[Python-Dev] Re: [Python-checkins] python/dist/src/Python
compile.c, 2.319, 2.320
Tim Peters
tim.peters at gmail.com
Thu Aug 19 20:19:35 CEST 2004
[Guido]
>> Maybe I'm out of tune, but I thought that optimizations should be
>> turned off by default because most people don't need them and because
>> of the risk that the optimizer might break something. Haven't there
>> been situations in Python where one optimization or another was found
>> to be unsafe after having been in use (in a release!) for a long
>> time?
[David Abrahams]
> Isn't that a good argument for having them turned on all the time?
> The easiest way to ship code that suffers from an optimizer bug is to
> do all your development and most of your testing with unoptimized
> code.
That's my belief in this case (as I tried to say earlier, perhaps
unsuccessfully). The current peephole optimizer has been
overwhelmingly successful (the bug report I referenced was about
modules with more than 64KB of bytecode, and Python has always had
troubles of one kind or another with those -- so it grew another one
in that area, BFD), and I'm glad everyone runs it all the time.
> In C/C++, there's a good reason to develop code unoptimized: it's much
> easier to debug. I'm not sure that applies to Python.

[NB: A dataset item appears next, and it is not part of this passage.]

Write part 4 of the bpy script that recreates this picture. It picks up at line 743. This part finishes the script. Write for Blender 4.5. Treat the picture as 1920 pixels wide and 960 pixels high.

It *used* to apply, and for a similar reason, when -O also controlled
whether SET_LINENO opcodes were generated, and the Python debugger was
blind without them. That's no longer the case. The only reason to
avoid -O now is to retain
if __debug__:
blocks and (same thing) assert statements. That can make a big speed
difference in Zope and ZEO, for example. Life would definitely be
worse if -O could introduce new bugs (other than programmer errors of
putting essential code inside __debug__ blocks).